- [Task input]:
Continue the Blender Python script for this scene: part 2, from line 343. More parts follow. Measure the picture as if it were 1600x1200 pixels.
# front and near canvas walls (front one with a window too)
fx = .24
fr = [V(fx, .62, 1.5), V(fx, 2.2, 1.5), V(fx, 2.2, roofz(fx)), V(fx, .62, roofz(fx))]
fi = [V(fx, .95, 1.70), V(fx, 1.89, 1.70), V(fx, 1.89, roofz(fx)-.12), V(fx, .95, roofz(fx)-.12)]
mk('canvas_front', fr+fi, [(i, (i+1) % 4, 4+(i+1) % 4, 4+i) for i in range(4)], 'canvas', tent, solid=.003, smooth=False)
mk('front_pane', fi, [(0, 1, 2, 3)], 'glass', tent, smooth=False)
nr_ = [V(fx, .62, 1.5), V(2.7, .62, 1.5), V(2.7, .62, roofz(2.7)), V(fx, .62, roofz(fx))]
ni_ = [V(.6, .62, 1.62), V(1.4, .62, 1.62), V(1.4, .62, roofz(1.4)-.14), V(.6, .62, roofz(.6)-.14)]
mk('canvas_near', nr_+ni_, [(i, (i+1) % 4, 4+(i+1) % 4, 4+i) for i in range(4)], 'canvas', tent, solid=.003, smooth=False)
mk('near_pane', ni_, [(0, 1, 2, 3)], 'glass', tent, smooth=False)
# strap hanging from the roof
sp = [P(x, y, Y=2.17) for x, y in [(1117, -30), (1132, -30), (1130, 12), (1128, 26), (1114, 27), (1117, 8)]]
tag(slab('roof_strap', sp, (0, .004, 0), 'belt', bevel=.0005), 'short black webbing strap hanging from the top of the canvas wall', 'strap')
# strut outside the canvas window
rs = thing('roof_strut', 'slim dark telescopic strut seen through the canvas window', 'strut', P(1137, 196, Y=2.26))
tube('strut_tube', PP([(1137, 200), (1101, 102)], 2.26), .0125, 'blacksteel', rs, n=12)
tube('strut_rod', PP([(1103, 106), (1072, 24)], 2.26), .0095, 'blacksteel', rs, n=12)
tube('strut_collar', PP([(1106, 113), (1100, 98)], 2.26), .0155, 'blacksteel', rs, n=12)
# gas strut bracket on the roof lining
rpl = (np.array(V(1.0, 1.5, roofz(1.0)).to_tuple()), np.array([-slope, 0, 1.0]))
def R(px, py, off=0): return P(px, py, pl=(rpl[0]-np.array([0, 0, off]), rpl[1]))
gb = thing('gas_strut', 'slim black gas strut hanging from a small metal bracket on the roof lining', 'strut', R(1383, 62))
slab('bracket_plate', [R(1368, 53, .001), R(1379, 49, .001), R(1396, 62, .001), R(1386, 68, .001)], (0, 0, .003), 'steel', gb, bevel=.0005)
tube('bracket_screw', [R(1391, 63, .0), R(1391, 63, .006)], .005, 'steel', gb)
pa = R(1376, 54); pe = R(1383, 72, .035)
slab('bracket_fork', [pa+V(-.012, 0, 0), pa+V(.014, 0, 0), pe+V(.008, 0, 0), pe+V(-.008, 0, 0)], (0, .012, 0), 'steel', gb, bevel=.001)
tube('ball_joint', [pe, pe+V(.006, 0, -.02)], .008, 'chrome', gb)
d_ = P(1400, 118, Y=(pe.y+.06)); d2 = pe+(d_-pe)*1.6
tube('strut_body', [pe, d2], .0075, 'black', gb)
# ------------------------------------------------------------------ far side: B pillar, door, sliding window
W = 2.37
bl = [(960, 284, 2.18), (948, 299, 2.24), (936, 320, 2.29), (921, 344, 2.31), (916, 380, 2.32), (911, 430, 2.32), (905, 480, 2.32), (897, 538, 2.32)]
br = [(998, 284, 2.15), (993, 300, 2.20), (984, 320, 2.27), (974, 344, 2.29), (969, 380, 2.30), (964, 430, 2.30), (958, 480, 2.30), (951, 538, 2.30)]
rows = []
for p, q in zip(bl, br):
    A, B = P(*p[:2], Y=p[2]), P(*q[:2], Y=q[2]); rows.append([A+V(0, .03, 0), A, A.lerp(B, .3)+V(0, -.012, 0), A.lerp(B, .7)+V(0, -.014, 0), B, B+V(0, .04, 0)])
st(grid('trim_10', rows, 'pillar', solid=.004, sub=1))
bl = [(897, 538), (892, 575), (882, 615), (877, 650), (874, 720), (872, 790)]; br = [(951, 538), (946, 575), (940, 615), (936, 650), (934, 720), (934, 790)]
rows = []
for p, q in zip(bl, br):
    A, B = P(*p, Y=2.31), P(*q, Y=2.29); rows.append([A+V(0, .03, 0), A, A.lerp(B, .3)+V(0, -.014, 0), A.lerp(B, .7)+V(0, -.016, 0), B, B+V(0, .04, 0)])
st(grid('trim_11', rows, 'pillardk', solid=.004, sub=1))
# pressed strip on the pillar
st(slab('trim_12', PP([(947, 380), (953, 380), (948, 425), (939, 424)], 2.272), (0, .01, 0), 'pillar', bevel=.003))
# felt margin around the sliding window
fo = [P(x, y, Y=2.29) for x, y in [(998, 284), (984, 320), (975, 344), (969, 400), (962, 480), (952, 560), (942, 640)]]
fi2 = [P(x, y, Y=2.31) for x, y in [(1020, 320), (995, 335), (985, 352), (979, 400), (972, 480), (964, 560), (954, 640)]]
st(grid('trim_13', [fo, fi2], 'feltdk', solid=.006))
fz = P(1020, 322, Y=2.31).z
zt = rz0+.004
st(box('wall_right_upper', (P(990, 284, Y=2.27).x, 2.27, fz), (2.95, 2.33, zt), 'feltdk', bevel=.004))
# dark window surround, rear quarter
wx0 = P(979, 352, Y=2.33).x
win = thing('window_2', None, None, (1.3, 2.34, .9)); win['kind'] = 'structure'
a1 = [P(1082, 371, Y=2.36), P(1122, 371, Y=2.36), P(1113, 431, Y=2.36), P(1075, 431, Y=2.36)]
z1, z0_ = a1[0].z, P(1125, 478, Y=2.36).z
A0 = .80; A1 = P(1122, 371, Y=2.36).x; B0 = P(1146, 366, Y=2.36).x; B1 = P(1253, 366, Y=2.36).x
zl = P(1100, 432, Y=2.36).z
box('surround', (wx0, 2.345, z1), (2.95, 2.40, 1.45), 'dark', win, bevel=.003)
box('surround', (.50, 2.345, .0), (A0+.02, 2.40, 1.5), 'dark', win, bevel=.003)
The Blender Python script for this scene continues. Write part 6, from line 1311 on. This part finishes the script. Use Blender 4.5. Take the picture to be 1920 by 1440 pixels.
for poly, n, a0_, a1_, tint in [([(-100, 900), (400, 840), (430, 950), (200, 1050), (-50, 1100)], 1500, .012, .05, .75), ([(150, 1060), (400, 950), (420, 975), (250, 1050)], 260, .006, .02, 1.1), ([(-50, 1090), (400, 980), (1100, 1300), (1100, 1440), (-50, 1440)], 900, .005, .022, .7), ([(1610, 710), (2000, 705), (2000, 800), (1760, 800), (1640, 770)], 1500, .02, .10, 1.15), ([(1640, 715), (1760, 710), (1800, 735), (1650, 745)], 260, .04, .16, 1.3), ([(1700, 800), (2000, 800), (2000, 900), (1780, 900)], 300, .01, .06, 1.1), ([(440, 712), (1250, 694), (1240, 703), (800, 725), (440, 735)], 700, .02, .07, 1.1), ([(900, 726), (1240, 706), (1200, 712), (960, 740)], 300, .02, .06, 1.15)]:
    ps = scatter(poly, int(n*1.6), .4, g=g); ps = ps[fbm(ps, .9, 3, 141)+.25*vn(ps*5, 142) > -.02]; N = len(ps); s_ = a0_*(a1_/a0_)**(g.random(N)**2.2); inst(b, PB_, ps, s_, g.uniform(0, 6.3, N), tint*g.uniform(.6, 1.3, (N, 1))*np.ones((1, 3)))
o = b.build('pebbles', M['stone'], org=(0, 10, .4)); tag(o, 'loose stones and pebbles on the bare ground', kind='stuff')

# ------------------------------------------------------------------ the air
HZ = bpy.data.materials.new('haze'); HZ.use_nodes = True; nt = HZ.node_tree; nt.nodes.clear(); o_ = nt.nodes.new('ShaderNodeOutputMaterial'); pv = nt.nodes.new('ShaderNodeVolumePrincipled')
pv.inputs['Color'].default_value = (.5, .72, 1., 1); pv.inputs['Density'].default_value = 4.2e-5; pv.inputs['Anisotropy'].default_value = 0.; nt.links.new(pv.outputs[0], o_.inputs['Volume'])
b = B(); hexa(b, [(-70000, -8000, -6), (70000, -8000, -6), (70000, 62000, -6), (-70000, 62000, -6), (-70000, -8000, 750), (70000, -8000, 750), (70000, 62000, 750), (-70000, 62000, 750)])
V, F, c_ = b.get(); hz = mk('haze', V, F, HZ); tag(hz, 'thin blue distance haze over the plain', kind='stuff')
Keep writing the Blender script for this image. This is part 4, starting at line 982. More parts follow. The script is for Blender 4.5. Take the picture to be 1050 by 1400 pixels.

- [Aim]: From the listing above, output exactly the run of lines that starts with the line containing "The Blender Python script for this scene continues." and ends with the line containing "o = b.build('pebbles', M['stone'], org=(0, 10, .4));".

- [Result of the exercise]:
The Blender Python script for this scene continues. Write part 6, from line 1311 on. This part finishes the script. Use Blender 4.5. Take the picture to be 1920 by 1440 pixels.
for poly, n, a0_, a1_, tint in [([(-100, 900), (400, 840), (430, 950), (200, 1050), (-50, 1100)], 1500, .012, .05, .75), ([(150, 1060), (400, 950), (420, 975), (250, 1050)], 260, .006, .02, 1.1), ([(-50, 1090), (400, 980), (1100, 1300), (1100, 1440), (-50, 1440)], 900, .005, .022, .7), ([(1610, 710), (2000, 705), (2000, 800), (1760, 800), (1640, 770)], 1500, .02, .10, 1.15), ([(1640, 715), (1760, 710), (1800, 735), (1650, 745)], 260, .04, .16, 1.3), ([(1700, 800), (2000, 800), (2000, 900), (1780, 900)], 300, .01, .06, 1.1), ([(440, 712), (1250, 694), (1240, 703), (800, 725), (440, 735)], 700, .02, .07, 1.1), ([(900, 726), (1240, 706), (1200, 712), (960, 740)], 300, .02, .06, 1.15)]:
    ps = scatter(poly, int(n*1.6), .4, g=g); ps = ps[fbm(ps, .9, 3, 141)+.25*vn(ps*5, 142) > -.02]; N = len(ps); s_ = a0_*(a1_/a0_)**(g.random(N)**2.2); inst(b, PB_, ps, s_, g.uniform(0, 6.3, N), tint*g.uniform(.6, 1.3, (N, 1))*np.ones((1, 3)))
o = b.build('pebbles', M['stone'], org=(0, 10, .4)); tag(o, 'loose stones and pebbles on the bare ground', kind='stuff')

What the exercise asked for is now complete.